DATA SHOWN >>
● ● ● ● ● ● ●

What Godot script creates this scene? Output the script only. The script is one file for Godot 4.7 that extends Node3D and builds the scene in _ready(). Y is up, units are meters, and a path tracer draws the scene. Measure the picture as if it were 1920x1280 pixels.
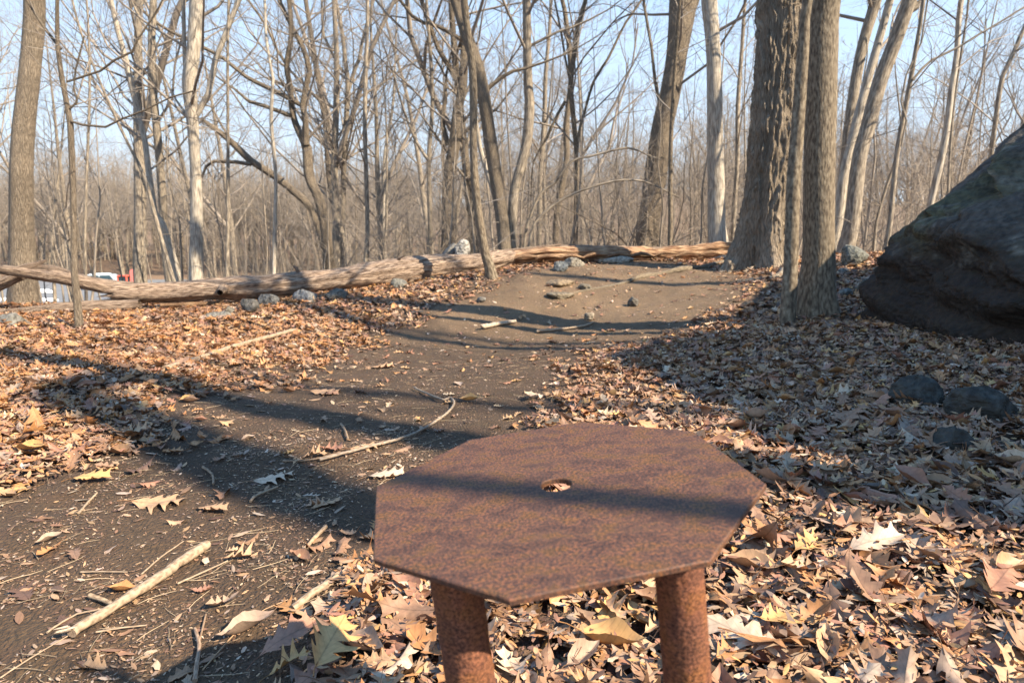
extends Node3D

# ---------------------------------------------------------------- helpers
const F := 1200.0            # focal length of the photograph in its own pixels (1920 wide)
const PITCH := 9.5
const EYE := Vector3(0, 0.9, 0)
const SUN_AZ := 119.0        # clockwise from the view direction
const SUN_EL := 40.0
var M := {}
var rng := RandomNumberGenerator.new()
var n1 := FastNoiseLite.new()
var n2 := FastNoiseLite.new()
var n3 := FastNoiseLite.new()
var taken := {}

class MB:
	var v := PackedVector3Array()
	var n := PackedVector3Array()
	var uv := PackedVector2Array()
	var c := PackedColorArray()
	var ix := PackedInt32Array()
	var tint := Color(1, 1, 1)

	func tube(pts: PackedVector3Array, rad: PackedFloat32Array, sides: int, cap := false) -> void:
		var base := v.size()
		var count := pts.size()
		var along := 0.0
		var t0: Vector3 = (pts[1] - pts[0]).normalized()
		var ref := Vector3.RIGHT if absf(t0.x) < 0.8 else Vector3.FORWARD
		var a := t0.cross(ref).normalized()
		var reps := maxf(1.0, roundf(TAU * rad[0] / 0.25))
		for j in count:
			var t: Vector3 = (pts[mini(j + 1, count - 1)] - pts[maxi(j - 1, 0)]).normalized()
			a = (a - t * a.dot(t)).normalized()
			var b := t.cross(a)
			if j > 0:
				along += pts[j].distance_to(pts[j - 1])
			for i in sides + 1:
				var th := TAU * i / sides
				var d := a * cos(th) + b * sin(th)
				v.append(pts[j] + d * rad[j])
				n.append(d)
				uv.append(Vector2(reps * i / sides, along / 0.5))
				c.append(tint)
		var w := sides + 1
		for j in count - 1:
			for i in sides:
				var p := base + j * w + i
				ix.append(p); ix.append(p + w); ix.append(p + 1)
				ix.append(p + 1); ix.append(p + w); ix.append(p + w + 1)
		if cap:
			for e in [0, count - 1]:
				var o := v.size()
				var t: Vector3 = (pts[1] - pts[0]).normalized() * -1.0 if e == 0 else (pts[count - 1] - pts[count - 2]).normalized()
				v.append(pts[e]); n.append(t); uv.append(Vector2(0.5, 0.5)); c.append(tint)
				for i in sides + 1:
					v.append(v[base + e * w + i]); n.append(t); uv.append(Vector2(0.5, 0.5) + 0.2 * Vector2(cos(TAU * i / sides), sin(TAU * i / sides))); c.append(tint)
				for i in sides:
					if e == 0:
						ix.append(o); ix.append(o + 1 + i); ix.append(o + 2 + i)
					else:
						ix.append(o); ix.append(o + 2 + i); ix.append(o + 1 + i)

	# a sheet of nv rows and nu columns; wrapped round when the last column repeats the first
	func sheet(p: PackedVector3Array, nu: int, nv: int, uvs: PackedVector2Array, cols: PackedColorArray, wrap := false, flip := false) -> void:
		var base := v.size()
		var nn := PackedVector3Array()
		nn.resize(p.size())
		for j in nv:
			for i in nu:
				var il := i - 1
				var ir := i + 1
				if wrap:
					if il < 0: il = nu - 2
					if ir > nu - 1: ir = 1
				else:
					il = maxi(il, 0)
					ir = mini(ir, nu - 1)
				var du: Vector3 = p[j * nu + ir] - p[j * nu + il]
				var dv: Vector3 = p[mini(j + 1, nv - 1) * nu + i] - p[maxi(j - 1, 0) * nu + i]
				var q := dv.cross(du)
				if q.length_squared() < 1e-16:
					q = Vector3.ZERO
				nn[j * nu + i] = (q.normalized() if not flip else -q.normalized())
		for k in p.size():
			v.append(p[k]); n.append(nn[k])
		uv.append_array(uvs)
		c.append_array(cols)
		for j in nv - 1:
			for i in nu - 1:
				var a := base + j * nu + i
				if flip:
					ix.append(a); ix.append(a + nu); ix.append(a + 1)
					ix.append(a + 1); ix.append(a + nu); ix.append(a + nu + 1)
				else:
					ix.append(a); ix.append(a + 1); ix.append(a + nu)
					ix.append(a + 1); ix.append(a + nu + 1); ix.append(a + nu)

	# flat faces given as polygons, outward side seen clockwise or not does not matter: turned away from `from`
	func face(q: Array, from: Vector3) -> void:
		var base := v.size()
		var nr: Vector3 = (q[2] - q[0]).cross(q[1] - q[0]).normalized()
		var mid := Vector3.ZERO
		for p in q: mid += p
		mid /= q.size()
		var turn: bool = nr.dot(mid - from) < 0
		for p in q:
			v.append(p); n.append(-nr if turn else nr); uv.append(Vector2(p.x + p.z, p.y)); c.append(tint)
		for k in range(1, q.size() - 1):
			ix.append(base)
			ix.append(base + (k + 1 if turn else k))
			ix.append(base + (k if turn else k + 1))

	func box(o: Vector3, s: Vector3, ba := Basis.IDENTITY) -> void:
		var h := s / 2
		var k := []
		for i in 8:
			k.append(o + ba * Vector3(h.x if i & 1 else -h.x, h.y if i & 2 else -h.y, h.z if i & 4 else -h.z))
		for f in [[0, 1, 3, 2], [4, 5, 7, 6], [0, 1, 5, 4], [2, 3, 7, 6], [0, 2, 6, 4], [1, 3, 7, 5]]:
			face([k[f[0]], k[f[1]], k[f[2]], k[f[3]]], o)

	func mesh() -> ArrayMesh:
		var a := []
		a.resize(Mesh.ARRAY_MAX)
		a[Mesh.ARRAY_VERTEX] = v
		a[Mesh.ARRAY_NORMAL] = n
		a[Mesh.ARRAY_TEX_UV] = uv
		a[Mesh.ARRAY_COLOR] = c
		a[Mesh.ARRAY_INDEX] = ix
		var m := ArrayMesh.new()
		m.add_surface_from_arrays(Mesh.PRIMITIVE_TRIANGLES, a)
		return m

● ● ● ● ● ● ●

THE REQUEST >> Write out the listing above exactly as it stands, pictures excluded.

RESPONSE FOR THIS EXERCISE >>
What Godot script creates this scene? Output the script only. The script is one file for Godot 4.7 that extends Node3D and builds the scene in _ready(). Y is up, units are meters, and a path tracer draws the scene. Measure the picture as if it were 1920x1280 pixels.
extends Node3D

# ---------------------------------------------------------------- helpers
const F := 1200.0            # focal length of the photograph in its own pixels (1920 wide)
const PITCH := 9.5
const EYE := Vector3(0, 0.9, 0)
const SUN_AZ := 119.0        # clockwise from the view direction
const SUN_EL := 40.0
var M := {}
var rng := RandomNumberGenerator.new()
var n1 := FastNoiseLite.new()
var n2 := FastNoiseLite.new()
var n3 := FastNoiseLite.new()
var taken := {}

class MB:
	var v := PackedVector3Array()
	var n := PackedVector3Array()
	var uv := PackedVector2Array()
	var c := PackedColorArray()
	var ix := PackedInt32Array()
	var tint := Color(1, 1, 1)

	func tube(pts: PackedVector3Array, rad: PackedFloat32Array, sides: int, cap := false) -> void:
		var base := v.size()
		var count := pts.size()
		var along := 0.0
		var t0: Vector3 = (pts[1] - pts[0]).normalized()
		var ref := Vector3.RIGHT if absf(t0.x) < 0.8 else Vector3.FORWARD
		var a := t0.cross(ref).normalized()
		var reps := maxf(1.0, roundf(TAU * rad[0] / 0.25))
		for j in count:
			var t: Vector3 = (pts[mini(j + 1, count - 1)] - pts[maxi(j - 1, 0)]).normalized()
			a = (a - t * a.dot(t)).normalized()
			var b := t.cross(a)
			if j > 0:
				along += pts[j].distance_to(pts[j - 1])
			for i in sides + 1:
				var th := TAU * i / sides
				var d := a * cos(th) + b * sin(th)
				v.append(pts[j] + d * rad[j])
				n.append(d)
				uv.append(Vector2(reps * i / sides, along / 0.5))
				c.append(tint)
		var w := sides + 1
		for j in count - 1:
			for i in sides:
				var p := base + j * w + i
				ix.append(p); ix.append(p + w); ix.append(p + 1)
				ix.append(p + 1); ix.append(p + w); ix.append(p + w + 1)
		if cap:
			for e in [0, count - 1]:
				var o := v.size()
				var t: Vector3 = (pts[1] - pts[0]).normalized() * -1.0 if e == 0 else (pts[count - 1] - pts[count - 2]).normalized()
				v.append(pts[e]); n.append(t); uv.append(Vector2(0.5, 0.5)); c.append(tint)
				for i in sides + 1:
					v.append(v[base + e * w + i]); n.append(t); uv.append(Vector2(0.5, 0.5) + 0.2 * Vector2(cos(TAU * i / sides), sin(TAU * i / sides))); c.append(tint)
				for i in sides:
					if e == 0:
						ix.append(o); ix.append(o + 1 + i); ix.append(o + 2 + i)
					else:
						ix.append(o); ix.append(o + 2 + i); ix.append(o + 1 + i)

	# a sheet of nv rows and nu columns; wrapped round when the last column repeats the first
	func sheet(p: PackedVector3Array, nu: int, nv: int, uvs: PackedVector2Array, cols: PackedColorArray, wrap := false, flip := false) -> void:
		var base := v.size()
		var nn := PackedVector3Array()
		nn.resize(p.size())
		for j in nv:
			for i in nu:
				var il := i - 1
				var ir := i + 1
				if wrap:
					if il < 0: il = nu - 2
					if ir > nu - 1: ir = 1
				else:
					il = maxi(il, 0)
					ir = mini(ir, nu - 1)
				var du: Vector3 = p[j * nu + ir] - p[j * nu + il]
				var dv: Vector3 = p[mini(j + 1, nv - 1) * nu + i] - p[maxi(j - 1, 0) * nu + i]
				var q := dv.cross(du)
				if q.length_squared() < 1e-16:
					q = Vector3.ZERO
				nn[j * nu + i] = (q.normalized() if not flip else -q.normalized())
		for k in p.size():
			v.append(p[k]); n.append(nn[k])
		uv.append_array(uvs)
		c.append_array(cols)
		for j in nv - 1:
			for i in nu - 1:
				var a := base + j * nu + i
				if flip:
					ix.append(a); ix.append(a + nu); ix.append(a + 1)
					ix.append(a + 1); ix.append(a + nu); ix.append(a + nu + 1)
				else:
					ix.append(a); ix.append(a + 1); ix.append(a + nu)
					ix.append(a + 1); ix.append(a + nu + 1); ix.append(a + nu)

	# flat faces given as polygons, outward side seen clockwise or not does not matter: turned away from `from`
	func face(q: Array, from: Vector3) -> void:
		var base := v.size()
		var nr: Vector3 = (q[2] - q[0]).cross(q[1] - q[0]).normalized()
		var mid := Vector3.ZERO
		for p in q: mid += p
		mid /= q.size()
		var turn: bool = nr.dot(mid - from) < 0
		for p in q:
			v.append(p); n.append(-nr if turn else nr); uv.append(Vector2(p.x + p.z, p.y)); c.append(tint)
		for k in range(1, q.size() - 1):
			ix.append(base)
			ix.append(base + (k + 1 if turn else k))
			ix.append(base + (k if turn else k + 1))

	func box(o: Vector3, s: Vector3, ba := Basis.IDENTITY) -> void:
		var h := s / 2
		var k := []
		for i in 8:
			k.append(o + ba * Vector3(h.x if i & 1 else -h.x, h.y if i & 2 else -h.y, h.z if i & 4 else -h.z))
		for f in [[0, 1, 3, 2], [4, 5, 7, 6], [0, 1, 5, 4], [2, 3, 7, 6], [0, 2, 6, 4], [1, 3, 7, 5]]:
			face([k[f[0]], k[f[1]], k[f[2]], k[f[3]]], o)

	func mesh() -> ArrayMesh:
		var a := []
		a.resize(Mesh.ARRAY_MAX)
		a[Mesh.ARRAY_VERTEX] = v
		a[Mesh.ARRAY_NORMAL] = n
		a[Mesh.ARRAY_TEX_UV] = uv
		a[Mesh.ARRAY_COLOR] = c
		a[Mesh.ARRAY_INDEX] = ix
		var m := ArrayMesh.new()
		m.add_surface_from_arrays(Mesh.PRIMITIVE_TRIANGLES, a)
		return m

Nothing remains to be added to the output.